Anthropologist and psychologist Robin Dunbar has long pointed out that group cohesion in animals comes at the expense of grooming one another. We’re past the time when we pick fleas out of one another’s fur, but metaphorically we still do this to maintain our social circles. When you need a peer review, or some other kind of grooming, you are building alignment of intent with your peers. Small group work is a good strategy, assuming that the people in the group are already more or less aligned. Otherwise there might be a long and rivalrous road to harmony. The larger the group, the thinner you spread that goodwill.
METCALFE’S LAW: the potential value (positive or negative) of a network is of order Nˆ2 in the number of agents, but this is only the limiting value. It isn’t necessarily realized unless the processes support it. The glue to keep a group together is usually to limit growth to order N–in a hub or hierarchical configuration (figure 2).
Crime and punishment
Among the serious challenges we face are when we confront criminal activity: mobs, gangs, extortionists, scammers, etc. A criminal is basically someone whose intentions are not aligned with our norms. A security professional sees this as a reason to invest a lot in attentiveness, but that distraction prevents us from doing what we’re meant to do. That’s a heavy ransom to pay.
Investing in alignment to prevent a niche for such opportunists is of course the main long term strategy for fighting crime. We know that technology can assist us both in avoiding and detecting malicious intent, but the intent begins in a human mind.
- Phishing is a human hack that requires a governance solution. Norms and standard promote alignment. Communications providers can deploy tools to identify deceptions, bad actors. But, there’s the problem of misadventure, carelessness, negligence, and many more variations of intent.

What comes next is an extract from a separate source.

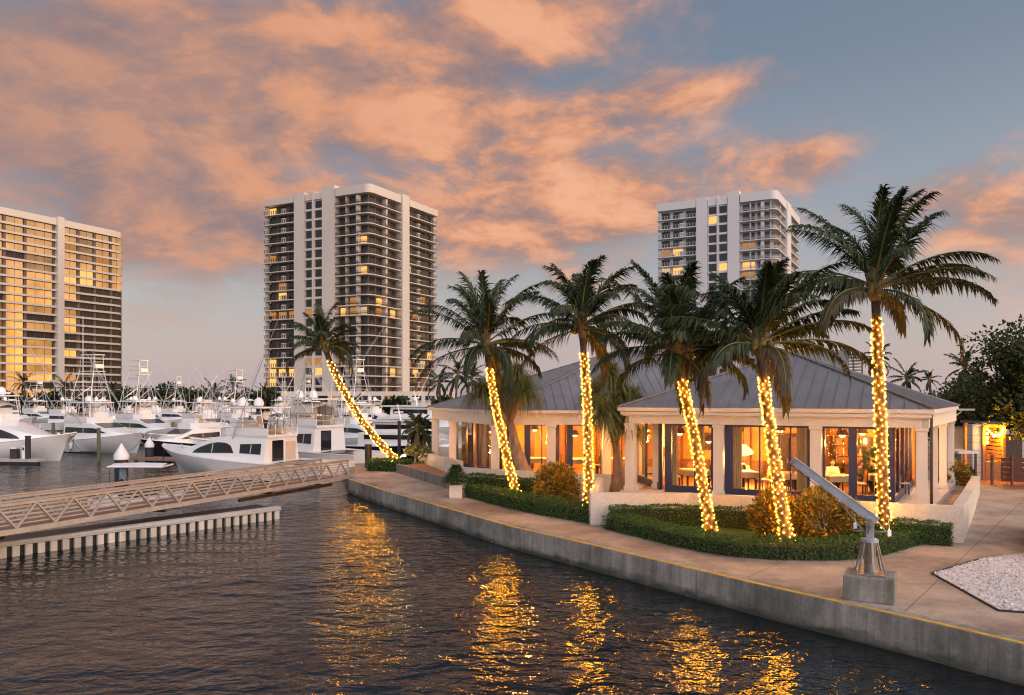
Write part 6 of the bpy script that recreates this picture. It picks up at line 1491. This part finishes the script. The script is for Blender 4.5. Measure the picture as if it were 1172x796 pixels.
lamp('pendant_lamp', 'pendant lamp seen through the left porch of the front pavilion', at(741, 492, 37), 'pendant', 110, PG)
for k, (px, py, D, lab) in enumerate(((778, 496, 33.5, 'small pendant lamp at the left of the leftmost large window'), (845, 494, 35.0, 'small pendant lamp above the back table behind the bowl lamp'), (893, 493, 34.0, 'small pendant lamp left of the dark cabinet'), (987, 496, 33.5, 'small pendant lamp by the bar shelf, right of the window post'))):
    lamp('pendant_lamp', lab, at(px, py, D), 'pendant', 60, PG)
lamp('wall_sconce', 'small wall sconce beside the left column of the rear pavilion front', at(627, 499, 38.3), 'sconce', 25, PG)
lamp('pendant_lamp', 'pendant lamp glowing in the rear pavilion window', at(658, 498, 40.6), 'pendant', 170, PG)
lamp('pendant_lamp', 'pendant lamp in the rear pavilion behind the navy door', at(612, 492, 41.5), 'pendant', 140, PG)
lamp('pendant_lamp', 'pendant lamp in the rear pavilion by the forked ponytail palm', at(710, 494, 41.0), 'pendant', 170, PG)
lamp('pendant_lamp', 'pendant lamp in the left porch room of the rear pavilion', at(562, 494, 43.2), 'pendant', 150, PG)
l = bpy.data.lights.new('glow', 'POINT'); l.energy = 60; l.color = (1, .45, .12); l.shadow_soft_size = .1; ob = bpy.data.objects.new('glow', l); COL.objects.link(ob); ob.parent = sg; ob.location = (.7, .5, -.5)
# cabinets, bar shelf and plants inside
cb_ = at(905, 545, 33.6); o = thing('sideboard_cabinet', 'tall dark cabinet behind the right end of the middle front window', 'cabinet', (cb_.x, cb_.y, FL + .006))
b = MB(); b.box((cb_.x, cb_.y, FL + 1.1), (1.3, .5, 2.18), COLROT); b.build('carcass', MT['darkwood'], o, bevel=.01)
for k in (-.33, .33): b = MB(); v = u1 * k - n1_ * .262; b.box((cb_.x + v.x, cb_.y + v.y, FL + 1.15), (.6, .02, 1.9), COLROT); d_ = b.build('door', MT['wood'], o); b = MB(); b.box((cb_.x + v.x * .2 - n1_.x * .29, cb_.y - n1_.y * .29, FL + 1.1), (.03, .03, .2), COLROT); b.build('handle', MT['galv'], d_)
bs = thing('bar_shelf', 'dark bar shelf with bottles inside the right front window', 'shelf', (*atx(955, 33.2).xy, FL))
c = atx(953, 34.0)
b = MB(); b.box((c.x, c.y, FL + 1.05), (.10, .4, 2.1), COLROT); v = u1 * 1.3; b.box((c.x + v.x, c.y + v.y, FL + 1.05), (.10, .4, 2.1), COLROT); b.build('upright', MT['darkwood'], bs)
for z in (.3, .8, 1.25, 1.7, 2.08): b = MB(); v = u1 * .65; b.box((c.x + v.x, c.y + v.y, FL + z), (1.2, .38, .04), COLROT); b.build('shelf_board', MT['darkwood'], bs)
BG = 'bottles on the bar shelf'
bcols = [mat('green_bottle_glass', (.03, .12, .03), .1), mat('amber_bottle_glass', (.30, .10, .015), .1), mat('clear_bottle_glass', (.5, .48, .42), .1)]
nth = ['leftmost', 'second from left', 'third from left', 'fourth from left', 'rightmost']; cn = ['green', 'amber', 'clear']
for zi, z in enumerate((.82, 1.27, 1.72)):
    for k in range(5):
        v = u1 * (.2 + k * .22); b = MB(); ci_ = (k + zi) % 3; b.lathe([(.04, 0), (.042, .18), (.018, .25), (.016, .33)], 8, (c.x + v.x, c.y + v.y, FL + z)); tag(b.build('bottle', bcols[ci_], None, smooth='angle', loc=(c.x + v.x, c.y + v.y, FL + z)), f'{cn[ci_]} bottle {nth[k]} on the {("lower", "middle", "upper")[zi]} shelf of the bar', 'bottle', BG)
c = at(985, 545, 31.8); blobplant('potted_plant', 'dark leafy pot plant behind the right front window post', 'plant', (c.x + .7, c.y, FL + 1.15), .45, .4, .55, 420, .2, 'hedge', 5, None, 21)
b = MB(); b.lathe([(.16, 0), (.22, .5), (.2, .5), (.15, .45)], 12, (c.x + .7, c.y, FL)); o_ = b.build('pot', MT['pot'], [o for o in bpy.data.objects if o.get('label', '').startswith('dark leafy pot plant')][0])

# slender masts and flag poles of the marina
for k, (px, D, py) in enumerate(((95, 100, 362), (207, 118, 452), (223, 150, 452), (231, 150, 455), (240, 150, 455), (326, 95, 432), (391, 70, 430))):
    p = atx(px, D); h = at(0, py, D).z; o = thing('slender_mast', ['tall thin mast before the left tower', 'thin mast first in the open gap', 'thin mast left in the group of three', 'thin mast at the centre of the group of three', 'thin mast right in the group of three', 'thin mast before the left wing of the central tower', 'white thin mast crossing the leaning lit trunk'][k], 'mast', (p.x, p.y, WL), 0, 'slender masts in the marina')
    b = MB(); b.tube([(p.x, p.y, WL), (p.x, p.y, h)], [.07, .03], 6); b.build('pole', MT['tubewhite'], o); b = MB(); b.bar((p.x - .4, p.y, lerp(WL, h, .7)), (p.x + .4, p.y, lerp(WL, h, .7)), .03, .03); b.build('crosstree', MT['tubewhite'], o)
for k, v in LABELS.items():
    if len(v) > 1: print('DUPLABEL', k, v)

- Can we use profiling (e.g. machine learning) to anticipate intent? This was tried extensively after the 9/11 attacks. It didn’t end up with a good reputation. The methods themselves, inspecting “packets”, monitoring faces and clothes, etc cost much and this may backfire by leading to an erosion of perceived trustworthiness. So they may undermine their own usefulness in the end.
Today, our delicate attitudes towards the use of power to win advantage, whether safety or exploitation, are experiencing a revision. Trends from #MeToo to employment hiring attitudes see contention as the Internet opens up the market to too many at once. The cost of detecting actual harm is the counter-harm we trade along the way. This is the new social dilemma.
Our patience for preventative measures is limited, and our sense of trustworthiness can be eroded by excessive inspection and monitoring too–breaking up alignments between friends and turning them into enemies. Hawkish politicians weaponise such methods every day, by accusing political adversaries and foreign nations. It might give them a short term seed to rally a certain group for a while, but ultimately it’s counterproductive.
The hard security challenge is to formulate an appropriate policy for prioritisation of intent. No one will ever truly agree about what’s most important, because everyone has their own assessment. The nagging truth is that this tends to be ad hoc unless one can maintain alignment over the long term. Coming to this mutual agreement is the function of “grooming” in the Dunbar sense.
Does any of this help us to have a safer future? Perhaps not. Danger is a moving target. After all, our concept of trust adjusts as the situation adjusts. We can always learn patterns, but how useful will they be? How reusable once learned? Unless we live in a sufficiently stable environment we can’t tell an anomalous wood from an anomalous tree. I like to think that we could strike a note of optimism about the future and err on the side of idealism. What else is there to hope for?